Os contos de réis, o estilo neo-árabe e a nova vida

Coube ao arquiteto António José Dias da Silva o desenho do grande tauródromo. As obras arrancaram no início de 1891 e foram dirigidas pelo engenheiro Ressano Garcia. A construção ficou por 161.200$00 e contou com contribuições de um grupo de acionistas, entre os quais a própria família Pinto Basto.

O exemplar de arquitetura civil romântica – cujo exterior tem uma altura de 18 metros – é um espécime declarado do estilo neo-árabe, com marcas exóticas, visíveis a olho nu quer nas janelas em forma de ferradura quer nas cúpulas em forma de bolbo.
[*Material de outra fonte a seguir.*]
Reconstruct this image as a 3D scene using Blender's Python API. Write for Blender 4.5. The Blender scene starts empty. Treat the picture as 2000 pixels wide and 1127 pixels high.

Após a inauguração – para a qual foi organizada uma tourada de gala –, viveu mais de um século a cumprir o propósito para a qual fora construída.
No ano 2000, o edifício, degradado e continuamente votado ao abandono – especialmente na década de 90 – encerrou. Seis anos depois, em 2006, reabriu portas e a segunda vida da praça já não tem apenas como cerne as corridas de touros. Voltou como espaço multidisciplinar – como sala de espetáculos, galeria, museu [aberto em junho de 2015] e diversos restaurantes – e apetrechada de um centro comercial com salas na base ligado à estação de metro, assim como um parque de estacionamento.

Hoje, a Praça do Campo Pequeno comemora 125 anos de existência. E o edifício, enlevo tauromáquico ou antipatias severas à parte –, continuará a ser um símbolo dessa zona que, outrora, simbolizou uma nova Lisboa. O futuro dirá qual será o novo quarto da História reservado ao Campo Pequeno.